● EXERCISE: Each line of the material must be returned exactly.

Saved data entries:

START

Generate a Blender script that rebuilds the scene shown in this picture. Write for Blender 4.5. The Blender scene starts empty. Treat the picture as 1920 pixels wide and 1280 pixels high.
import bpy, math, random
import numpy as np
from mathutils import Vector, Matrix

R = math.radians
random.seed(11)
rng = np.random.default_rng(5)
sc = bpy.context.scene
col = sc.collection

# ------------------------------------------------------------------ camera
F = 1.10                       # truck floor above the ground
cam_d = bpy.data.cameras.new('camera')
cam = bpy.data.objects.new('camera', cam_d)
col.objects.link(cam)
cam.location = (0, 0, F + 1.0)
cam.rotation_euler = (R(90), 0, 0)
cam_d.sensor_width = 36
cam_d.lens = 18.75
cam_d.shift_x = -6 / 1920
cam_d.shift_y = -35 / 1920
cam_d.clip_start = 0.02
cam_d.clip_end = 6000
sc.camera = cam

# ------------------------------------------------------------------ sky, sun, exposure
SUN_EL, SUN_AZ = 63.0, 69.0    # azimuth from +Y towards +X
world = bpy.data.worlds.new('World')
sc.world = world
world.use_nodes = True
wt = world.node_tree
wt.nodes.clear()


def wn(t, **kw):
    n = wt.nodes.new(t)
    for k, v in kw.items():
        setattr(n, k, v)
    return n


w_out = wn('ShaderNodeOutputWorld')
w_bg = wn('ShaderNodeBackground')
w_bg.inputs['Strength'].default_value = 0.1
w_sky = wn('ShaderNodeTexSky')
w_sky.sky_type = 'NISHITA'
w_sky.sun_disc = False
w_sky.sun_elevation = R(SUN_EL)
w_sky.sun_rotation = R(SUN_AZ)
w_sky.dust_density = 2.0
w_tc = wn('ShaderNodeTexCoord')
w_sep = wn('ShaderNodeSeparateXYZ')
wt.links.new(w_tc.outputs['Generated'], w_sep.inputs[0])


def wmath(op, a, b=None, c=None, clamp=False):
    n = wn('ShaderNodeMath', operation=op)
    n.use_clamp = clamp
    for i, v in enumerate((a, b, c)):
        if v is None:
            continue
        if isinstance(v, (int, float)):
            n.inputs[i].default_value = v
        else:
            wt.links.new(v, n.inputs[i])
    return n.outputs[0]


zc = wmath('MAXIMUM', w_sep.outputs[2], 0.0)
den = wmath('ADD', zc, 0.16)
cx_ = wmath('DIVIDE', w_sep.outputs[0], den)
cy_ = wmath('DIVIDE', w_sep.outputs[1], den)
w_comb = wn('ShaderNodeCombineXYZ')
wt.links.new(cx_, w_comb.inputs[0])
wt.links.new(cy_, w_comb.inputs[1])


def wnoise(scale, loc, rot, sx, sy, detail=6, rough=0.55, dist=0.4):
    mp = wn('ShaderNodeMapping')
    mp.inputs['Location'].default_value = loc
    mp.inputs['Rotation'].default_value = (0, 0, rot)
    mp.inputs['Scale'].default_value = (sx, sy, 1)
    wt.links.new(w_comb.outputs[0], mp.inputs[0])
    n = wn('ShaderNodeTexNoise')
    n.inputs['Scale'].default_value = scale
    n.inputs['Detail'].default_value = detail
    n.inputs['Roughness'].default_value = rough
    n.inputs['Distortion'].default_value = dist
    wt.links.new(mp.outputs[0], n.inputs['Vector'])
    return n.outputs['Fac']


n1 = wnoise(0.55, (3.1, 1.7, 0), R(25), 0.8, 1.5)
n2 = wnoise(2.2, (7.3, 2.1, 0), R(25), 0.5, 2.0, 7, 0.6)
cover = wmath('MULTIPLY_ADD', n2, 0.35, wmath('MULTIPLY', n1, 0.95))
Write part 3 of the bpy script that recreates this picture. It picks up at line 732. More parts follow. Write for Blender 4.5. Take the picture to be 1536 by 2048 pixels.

END

● ANSWER:
Generate a Blender script that rebuilds the scene shown in this picture. Write for Blender 4.5. The Blender scene starts empty. Treat the picture as 1920 pixels wide and 1280 pixels high.
import bpy, math, random
import numpy as np
from mathutils import Vector, Matrix

R = math.radians
random.seed(11)
rng = np.random.default_rng(5)
sc = bpy.context.scene
col = sc.collection

# ------------------------------------------------------------------ camera
F = 1.10                       # truck floor above the ground
cam_d = bpy.data.cameras.new('camera')
cam = bpy.data.objects.new('camera', cam_d)
col.objects.link(cam)
cam.location = (0, 0, F + 1.0)
cam.rotation_euler = (R(90), 0, 0)
cam_d.sensor_width = 36
cam_d.lens = 18.75
cam_d.shift_x = -6 / 1920
cam_d.shift_y = -35 / 1920
cam_d.clip_start = 0.02
cam_d.clip_end = 6000
sc.camera = cam

# ------------------------------------------------------------------ sky, sun, exposure
SUN_EL, SUN_AZ = 63.0, 69.0    # azimuth from +Y towards +X
world = bpy.data.worlds.new('World')
sc.world = world
world.use_nodes = True
wt = world.node_tree
wt.nodes.clear()


def wn(t, **kw):
    n = wt.nodes.new(t)
    for k, v in kw.items():
        setattr(n, k, v)
    return n


w_out = wn('ShaderNodeOutputWorld')
w_bg = wn('ShaderNodeBackground')
w_bg.inputs['Strength'].default_value = 0.1
w_sky = wn('ShaderNodeTexSky')
w_sky.sky_type = 'NISHITA'
w_sky.sun_disc = False
w_sky.sun_elevation = R(SUN_EL)
w_sky.sun_rotation = R(SUN_AZ)
w_sky.dust_density = 2.0
w_tc = wn('ShaderNodeTexCoord')
w_sep = wn('ShaderNodeSeparateXYZ')
wt.links.new(w_tc.outputs['Generated'], w_sep.inputs[0])


def wmath(op, a, b=None, c=None, clamp=False):
    n = wn('ShaderNodeMath', operation=op)
    n.use_clamp = clamp
    for i, v in enumerate((a, b, c)):
        if v is None:
            continue
        if isinstance(v, (int, float)):
            n.inputs[i].default_value = v
        else:
            wt.links.new(v, n.inputs[i])
    return n.outputs[0]


zc = wmath('MAXIMUM', w_sep.outputs[2], 0.0)
den = wmath('ADD', zc, 0.16)
cx_ = wmath('DIVIDE', w_sep.outputs[0], den)
cy_ = wmath('DIVIDE', w_sep.outputs[1], den)
w_comb = wn('ShaderNodeCombineXYZ')
wt.links.new(cx_, w_comb.inputs[0])
wt.links.new(cy_, w_comb.inputs[1])


def wnoise(scale, loc, rot, sx, sy, detail=6, rough=0.55, dist=0.4):
    mp = wn('ShaderNodeMapping')
    mp.inputs['Location'].default_value = loc
    mp.inputs['Rotation'].default_value = (0, 0, rot)
    mp.inputs['Scale'].default_value = (sx, sy, 1)
    wt.links.new(w_comb.outputs[0], mp.inputs[0])
    n = wn('ShaderNodeTexNoise')
    n.inputs['Scale'].default_value = scale
    n.inputs['Detail'].default_value = detail
    n.inputs['Roughness'].default_value = rough
    n.inputs['Distortion'].default_value = dist
    wt.links.new(mp.outputs[0], n.inputs['Vector'])
    return n.outputs['Fac']


n1 = wnoise(0.55, (3.1, 1.7, 0), R(25), 0.8, 1.5)
n2 = wnoise(2.2, (7.3, 2.1, 0), R(25), 0.5, 2.0, 7, 0.6)
cover = wmath('MULTIPLY_ADD', n2, 0.35, wmath('MULTIPLY', n1, 0.95))
Write part 3 of the bpy script that recreates this picture. It picks up at line 732. More parts follow. Write for Blender 4.5. Take the picture to be 1536 by 2048 pixels.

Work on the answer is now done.